Here’s where you’re wrong, jmc: You agreed to work for a certain starting wage, not a perpetual wage. This is why many employment ads list their pay as “Starting at $XX.XX/hr.” As your experience and knowledge of your job grows, so does your value to your employer. If your value goes up, doesn’t it make sense that they should properly compensate you for that increased value? That is where the “demanding things” that you mentioned comes from. If you are a quality, knowledgeable worker with a few years under your belt, you are much more valuable than someone walking in off the street. Your boss knows this. Turnover and training are expensive, and the company will be much better off long term by keeping quality employees around. It’s much cheaper to hand out a 5% raise than it is to hire someone else and wait a year for them to reach the same productivity and job knowledge levels.

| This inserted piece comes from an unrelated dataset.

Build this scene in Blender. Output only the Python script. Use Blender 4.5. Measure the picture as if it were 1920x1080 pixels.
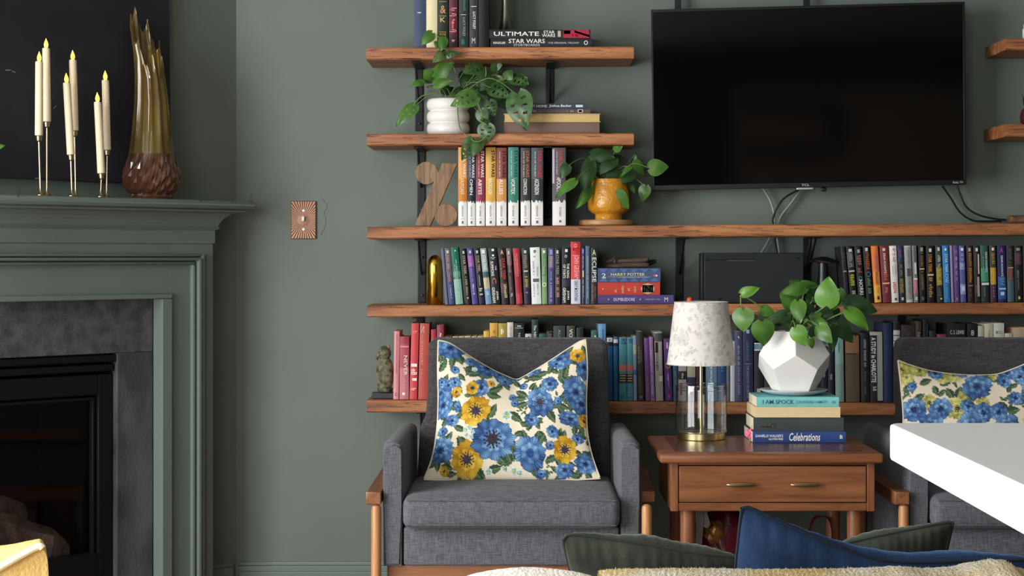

Furthermore, every manager with half a brain knows that a happy employee is a productive employee. While raises do not offset any problems in the workplace that make for unhappy and unproductive employees, a complete lack of raises will in even the best of workplaces lead to unhappy, and therefor unproductive, employees. When employees say to their supervisor something like “I’m doing $10/hr worth of work,” you’ve got a real problem on your hands, and it just so happens that I’ve heard that phrase uttered quite a few times in my 4 years with this company.

On top of that, we mentioned inflation in the last post. As the cost of supplies, materials, product, and generally running the business goes up, a company raises it’s prices to compensate. It only makes sense that labor costs should be subject to inflationary increases as well, as employees are also consumers of the products and services every company churns out. I can’t find a link to it right now, but when Henry Ford doubled his employees’ wages, cut their schedule to 40 hours a week, and gave them two days off a week, he wrote a letter to his fellow industrialists suggesting that they do the same. Not only did he cite the increased productivity of a shorter work week and the higher skilled workers that he attracted with the increase in wages that we usually read about, he also brought up the fact that everyone’s employees are also their customers, and those employees need more time off and higher wages in order to purchase and enjoy the very products they are manufacturing day in and day out. Ford had a huge workforce; if he didn’t pay them enough to buy a Ford of their own, then who would?

Employment is a two-way street. Unless your building has a revolving door out front with a sign advising people not to let it hit them in the ass on the way out, employees are assets, just like anything else in the building, and as those assets appreciate in value, you have to pay for them properly.